**GIVEN INFORMATION:**
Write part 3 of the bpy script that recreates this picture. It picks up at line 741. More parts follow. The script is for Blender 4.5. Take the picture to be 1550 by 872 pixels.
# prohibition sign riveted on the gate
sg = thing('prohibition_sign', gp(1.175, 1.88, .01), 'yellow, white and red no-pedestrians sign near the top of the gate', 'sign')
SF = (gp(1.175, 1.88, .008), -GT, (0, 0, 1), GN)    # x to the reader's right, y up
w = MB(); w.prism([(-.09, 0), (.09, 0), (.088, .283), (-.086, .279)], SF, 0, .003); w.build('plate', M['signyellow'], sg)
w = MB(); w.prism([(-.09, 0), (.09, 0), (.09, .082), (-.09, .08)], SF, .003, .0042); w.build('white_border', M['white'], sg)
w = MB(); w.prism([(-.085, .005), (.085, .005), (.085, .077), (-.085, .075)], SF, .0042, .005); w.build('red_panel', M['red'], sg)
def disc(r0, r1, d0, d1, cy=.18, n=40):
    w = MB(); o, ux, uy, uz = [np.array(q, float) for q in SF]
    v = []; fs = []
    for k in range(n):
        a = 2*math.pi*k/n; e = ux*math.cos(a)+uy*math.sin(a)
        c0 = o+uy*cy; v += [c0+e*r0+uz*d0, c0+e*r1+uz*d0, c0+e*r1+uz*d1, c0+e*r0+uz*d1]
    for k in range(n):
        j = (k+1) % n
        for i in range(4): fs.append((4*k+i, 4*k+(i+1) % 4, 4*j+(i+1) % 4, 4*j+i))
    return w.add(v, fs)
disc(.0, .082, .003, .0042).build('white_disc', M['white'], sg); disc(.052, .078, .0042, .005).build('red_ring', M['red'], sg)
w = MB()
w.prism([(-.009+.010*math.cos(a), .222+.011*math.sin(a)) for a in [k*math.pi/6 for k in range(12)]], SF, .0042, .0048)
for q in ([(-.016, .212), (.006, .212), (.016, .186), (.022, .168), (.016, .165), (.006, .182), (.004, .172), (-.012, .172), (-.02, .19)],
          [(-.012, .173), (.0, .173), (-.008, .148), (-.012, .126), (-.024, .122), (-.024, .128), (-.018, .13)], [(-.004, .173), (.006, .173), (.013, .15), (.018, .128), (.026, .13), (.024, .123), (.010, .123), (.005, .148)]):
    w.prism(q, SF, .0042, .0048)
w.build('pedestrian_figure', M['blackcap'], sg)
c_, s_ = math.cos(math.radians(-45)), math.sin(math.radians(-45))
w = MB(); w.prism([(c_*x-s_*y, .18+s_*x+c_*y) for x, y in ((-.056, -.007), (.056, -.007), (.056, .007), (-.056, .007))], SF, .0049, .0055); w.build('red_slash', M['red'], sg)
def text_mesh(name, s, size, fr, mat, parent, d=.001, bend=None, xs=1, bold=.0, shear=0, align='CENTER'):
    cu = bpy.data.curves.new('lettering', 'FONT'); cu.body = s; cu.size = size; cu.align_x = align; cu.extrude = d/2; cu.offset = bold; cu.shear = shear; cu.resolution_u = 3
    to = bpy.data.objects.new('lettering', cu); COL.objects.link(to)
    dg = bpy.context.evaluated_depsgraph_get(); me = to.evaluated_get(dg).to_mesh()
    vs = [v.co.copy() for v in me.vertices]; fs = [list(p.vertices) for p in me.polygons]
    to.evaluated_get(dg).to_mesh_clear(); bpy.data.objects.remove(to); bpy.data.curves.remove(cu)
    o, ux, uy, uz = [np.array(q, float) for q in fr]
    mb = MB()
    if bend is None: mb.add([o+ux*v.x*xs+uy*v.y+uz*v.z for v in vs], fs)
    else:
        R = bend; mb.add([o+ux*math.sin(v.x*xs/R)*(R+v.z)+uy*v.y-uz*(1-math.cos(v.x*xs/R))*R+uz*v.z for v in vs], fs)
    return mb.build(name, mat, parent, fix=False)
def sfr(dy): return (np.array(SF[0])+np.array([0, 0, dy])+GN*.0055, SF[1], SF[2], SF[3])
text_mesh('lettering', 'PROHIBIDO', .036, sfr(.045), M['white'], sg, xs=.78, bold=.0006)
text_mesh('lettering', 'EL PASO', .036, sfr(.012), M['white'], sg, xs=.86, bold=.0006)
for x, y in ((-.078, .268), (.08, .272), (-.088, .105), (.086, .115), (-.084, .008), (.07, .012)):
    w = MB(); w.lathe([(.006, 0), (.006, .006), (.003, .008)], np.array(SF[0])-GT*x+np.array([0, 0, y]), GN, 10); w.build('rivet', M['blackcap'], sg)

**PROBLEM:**
Make an exact copy of every line in the data.

**RESULT:**
Write part 3 of the bpy script that recreates this picture. It picks up at line 741. More parts follow. The script is for Blender 4.5. Take the picture to be 1550 by 872 pixels.
# prohibition sign riveted on the gate
sg = thing('prohibition_sign', gp(1.175, 1.88, .01), 'yellow, white and red no-pedestrians sign near the top of the gate', 'sign')
SF = (gp(1.175, 1.88, .008), -GT, (0, 0, 1), GN)    # x to the reader's right, y up
w = MB(); w.prism([(-.09, 0), (.09, 0), (.088, .283), (-.086, .279)], SF, 0, .003); w.build('plate', M['signyellow'], sg)
w = MB(); w.prism([(-.09, 0), (.09, 0), (.09, .082), (-.09, .08)], SF, .003, .0042); w.build('white_border', M['white'], sg)
w = MB(); w.prism([(-.085, .005), (.085, .005), (.085, .077), (-.085, .075)], SF, .0042, .005); w.build('red_panel', M['red'], sg)
def disc(r0, r1, d0, d1, cy=.18, n=40):
    w = MB(); o, ux, uy, uz = [np.array(q, float) for q in SF]
    v = []; fs = []
    for k in range(n):
        a = 2*math.pi*k/n; e = ux*math.cos(a)+uy*math.sin(a)
        c0 = o+uy*cy; v += [c0+e*r0+uz*d0, c0+e*r1+uz*d0, c0+e*r1+uz*d1, c0+e*r0+uz*d1]
    for k in range(n):
        j = (k+1) % n
        for i in range(4): fs.append((4*k+i, 4*k+(i+1) % 4, 4*j+(i+1) % 4, 4*j+i))
    return w.add(v, fs)
disc(.0, .082, .003, .0042).build('white_disc', M['white'], sg); disc(.052, .078, .0042, .005).build('red_ring', M['red'], sg)
w = MB()
w.prism([(-.009+.010*math.cos(a), .222+.011*math.sin(a)) for a in [k*math.pi/6 for k in range(12)]], SF, .0042, .0048)
for q in ([(-.016, .212), (.006, .212), (.016, .186), (.022, .168), (.016, .165), (.006, .182), (.004, .172), (-.012, .172), (-.02, .19)],
          [(-.012, .173), (.0, .173), (-.008, .148), (-.012, .126), (-.024, .122), (-.024, .128), (-.018, .13)], [(-.004, .173), (.006, .173), (.013, .15), (.018, .128), (.026, .13), (.024, .123), (.010, .123), (.005, .148)]):
    w.prism(q, SF, .0042, .0048)
w.build('pedestrian_figure', M['blackcap'], sg)
c_, s_ = math.cos(math.radians(-45)), math.sin(math.radians(-45))
w = MB(); w.prism([(c_*x-s_*y, .18+s_*x+c_*y) for x, y in ((-.056, -.007), (.056, -.007), (.056, .007), (-.056, .007))], SF, .0049, .0055); w.build('red_slash', M['red'], sg)
def text_mesh(name, s, size, fr, mat, parent, d=.001, bend=None, xs=1, bold=.0, shear=0, align='CENTER'):
    cu = bpy.data.curves.new('lettering', 'FONT'); cu.body = s; cu.size = size; cu.align_x = align; cu.extrude = d/2; cu.offset = bold; cu.shear = shear; cu.resolution_u = 3
    to = bpy.data.objects.new('lettering', cu); COL.objects.link(to)
    dg = bpy.context.evaluated_depsgraph_get(); me = to.evaluated_get(dg).to_mesh()
    vs = [v.co.copy() for v in me.vertices]; fs = [list(p.vertices) for p in me.polygons]
    to.evaluated_get(dg).to_mesh_clear(); bpy.data.objects.remove(to); bpy.data.curves.remove(cu)
    o, ux, uy, uz = [np.array(q, float) for q in fr]
    mb = MB()
    if bend is None: mb.add([o+ux*v.x*xs+uy*v.y+uz*v.z for v in vs], fs)
    else:
        R = bend; mb.add([o+ux*math.sin(v.x*xs/R)*(R+v.z)+uy*v.y-uz*(1-math.cos(v.x*xs/R))*R+uz*v.z for v in vs], fs)
    return mb.build(name, mat, parent, fix=False)
def sfr(dy): return (np.array(SF[0])+np.array([0, 0, dy])+GN*.0055, SF[1], SF[2], SF[3])
text_mesh('lettering', 'PROHIBIDO', .036, sfr(.045), M['white'], sg, xs=.78, bold=.0006)
text_mesh('lettering', 'EL PASO', .036, sfr(.012), M['white'], sg, xs=.86, bold=.0006)
for x, y in ((-.078, .268), (.08, .272), (-.088, .105), (.086, .115), (-.084, .008), (.07, .012)):
    w = MB(); w.lathe([(.006, 0), (.006, .006), (.003, .008)], np.array(SF[0])-GT*x+np.array([0, 0, y]), GN, 10); w.build('rivet', M['blackcap'], sg)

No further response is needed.